The uneasy laugh at the start of Quitters hints at what is to come. In common with the rest of the world, Christian Lee Hutson and his vivid cast of troubled Angeleno characters are going through a bleak time. The sense of anxiety and melancholy permeating the 13 tracks that make up his follow-up to Beginners, his remarkable indie-folk debut from 2020, is striking. But, as with Beginners, he wraps these jagged, elliptical stories in delicious haunted melodies and intriguing, colourful, self-deprecating lyrics: “I’m a self-esteem vending machine/ A doctor’s office magazine/ A funhouse at the county fair/ A staircase to nowhere” (Rubberneckers).

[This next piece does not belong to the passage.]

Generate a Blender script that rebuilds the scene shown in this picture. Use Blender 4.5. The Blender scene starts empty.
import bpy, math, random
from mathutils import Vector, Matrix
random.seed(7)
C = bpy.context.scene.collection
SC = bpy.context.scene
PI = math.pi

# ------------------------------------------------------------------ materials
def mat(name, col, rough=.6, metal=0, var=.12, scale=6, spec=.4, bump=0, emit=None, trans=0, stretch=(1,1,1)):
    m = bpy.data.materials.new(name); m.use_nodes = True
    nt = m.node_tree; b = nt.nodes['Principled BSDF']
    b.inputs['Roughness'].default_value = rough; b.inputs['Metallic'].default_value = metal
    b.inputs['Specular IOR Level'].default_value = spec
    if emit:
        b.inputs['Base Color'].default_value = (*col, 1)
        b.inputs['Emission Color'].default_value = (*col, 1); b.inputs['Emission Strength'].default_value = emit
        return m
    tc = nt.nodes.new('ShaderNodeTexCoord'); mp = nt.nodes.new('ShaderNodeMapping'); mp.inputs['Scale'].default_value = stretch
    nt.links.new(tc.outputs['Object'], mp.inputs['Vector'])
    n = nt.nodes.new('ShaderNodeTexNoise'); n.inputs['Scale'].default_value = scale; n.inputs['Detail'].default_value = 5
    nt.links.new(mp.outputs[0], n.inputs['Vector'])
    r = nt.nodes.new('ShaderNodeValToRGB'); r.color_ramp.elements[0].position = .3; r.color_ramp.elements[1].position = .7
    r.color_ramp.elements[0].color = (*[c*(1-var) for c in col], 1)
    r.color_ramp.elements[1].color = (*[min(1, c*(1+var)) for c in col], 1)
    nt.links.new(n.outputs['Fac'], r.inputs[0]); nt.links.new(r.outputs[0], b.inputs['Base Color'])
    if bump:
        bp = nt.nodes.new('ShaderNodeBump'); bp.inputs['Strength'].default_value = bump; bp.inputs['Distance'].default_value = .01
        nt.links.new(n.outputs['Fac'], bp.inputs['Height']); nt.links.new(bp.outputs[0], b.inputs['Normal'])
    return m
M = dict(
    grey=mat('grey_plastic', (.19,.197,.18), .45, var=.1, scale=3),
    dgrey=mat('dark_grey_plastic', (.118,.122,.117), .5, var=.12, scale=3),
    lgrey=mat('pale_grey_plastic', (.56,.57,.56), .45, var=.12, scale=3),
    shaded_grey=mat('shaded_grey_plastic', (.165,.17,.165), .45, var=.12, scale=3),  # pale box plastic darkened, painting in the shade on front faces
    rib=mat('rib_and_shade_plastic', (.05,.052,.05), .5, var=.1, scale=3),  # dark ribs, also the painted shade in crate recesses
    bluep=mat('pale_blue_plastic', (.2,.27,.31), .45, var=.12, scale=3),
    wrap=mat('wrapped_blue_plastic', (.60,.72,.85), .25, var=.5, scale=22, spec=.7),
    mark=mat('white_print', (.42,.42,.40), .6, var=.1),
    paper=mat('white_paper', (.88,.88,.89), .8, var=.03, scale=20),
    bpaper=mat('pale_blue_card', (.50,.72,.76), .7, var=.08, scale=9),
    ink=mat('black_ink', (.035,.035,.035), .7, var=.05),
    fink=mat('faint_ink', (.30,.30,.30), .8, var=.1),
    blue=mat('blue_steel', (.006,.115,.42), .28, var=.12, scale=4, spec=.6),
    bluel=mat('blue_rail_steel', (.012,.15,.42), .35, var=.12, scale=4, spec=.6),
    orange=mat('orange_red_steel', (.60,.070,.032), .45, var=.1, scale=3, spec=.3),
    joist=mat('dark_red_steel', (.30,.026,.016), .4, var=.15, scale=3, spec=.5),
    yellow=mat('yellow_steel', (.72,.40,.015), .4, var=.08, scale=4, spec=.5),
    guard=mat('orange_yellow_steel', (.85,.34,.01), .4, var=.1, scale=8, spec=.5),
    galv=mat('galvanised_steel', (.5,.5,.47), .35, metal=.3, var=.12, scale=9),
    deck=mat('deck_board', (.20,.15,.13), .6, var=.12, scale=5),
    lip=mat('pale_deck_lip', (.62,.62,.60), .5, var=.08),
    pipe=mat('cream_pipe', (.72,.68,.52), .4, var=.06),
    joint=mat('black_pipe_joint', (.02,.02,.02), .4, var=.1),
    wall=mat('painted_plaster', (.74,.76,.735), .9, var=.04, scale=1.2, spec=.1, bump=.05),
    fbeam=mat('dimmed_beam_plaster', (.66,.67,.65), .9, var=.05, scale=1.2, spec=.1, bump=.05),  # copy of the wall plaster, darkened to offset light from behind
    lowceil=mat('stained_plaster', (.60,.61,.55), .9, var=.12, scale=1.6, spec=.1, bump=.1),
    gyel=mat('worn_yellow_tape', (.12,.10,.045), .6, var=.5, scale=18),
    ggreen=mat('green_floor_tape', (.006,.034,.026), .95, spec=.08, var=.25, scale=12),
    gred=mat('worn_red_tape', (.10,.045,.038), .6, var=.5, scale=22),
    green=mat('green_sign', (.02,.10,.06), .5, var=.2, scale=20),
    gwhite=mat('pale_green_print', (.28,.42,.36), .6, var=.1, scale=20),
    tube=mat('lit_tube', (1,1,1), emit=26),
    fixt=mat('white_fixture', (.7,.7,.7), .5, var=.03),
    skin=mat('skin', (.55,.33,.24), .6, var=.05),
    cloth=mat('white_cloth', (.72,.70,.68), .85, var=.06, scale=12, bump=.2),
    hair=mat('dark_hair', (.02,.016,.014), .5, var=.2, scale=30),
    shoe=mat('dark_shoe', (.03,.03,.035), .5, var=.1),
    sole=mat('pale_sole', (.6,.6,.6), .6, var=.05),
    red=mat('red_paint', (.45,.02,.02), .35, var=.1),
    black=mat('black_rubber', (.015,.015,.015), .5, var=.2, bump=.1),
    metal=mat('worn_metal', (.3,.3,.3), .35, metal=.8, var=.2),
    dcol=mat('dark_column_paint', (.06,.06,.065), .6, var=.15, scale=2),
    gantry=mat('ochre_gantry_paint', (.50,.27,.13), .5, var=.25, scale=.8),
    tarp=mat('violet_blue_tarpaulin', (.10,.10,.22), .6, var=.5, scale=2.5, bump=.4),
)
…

Hutson's "best friend", the equally impressive Phoebe Bridgers, produces again but this time shares duties with fellow indie luminary Conor Oberst. Together they help Hutson stretch the sonic possibilities of his essentially acoustic music (with nods to Elliot Smith) without distracting from his mission to describe the world the way it is, as novelist (and key Hutson influence) Scott McClanahan puts it in the official biog.
With Beginners, Hutson was looking back on childhood; with Quitters, “on the dark side of my 30s” (Age Difference), he is looking around him, wondering about truth, lies and fractured dreams. Appropriately, his voice sounds resigned, as if drained of hope. And yet somehow these songs, even those with rough edges, are infused with a real sense of humanity, their black humour cocking a snook at an indifferent world.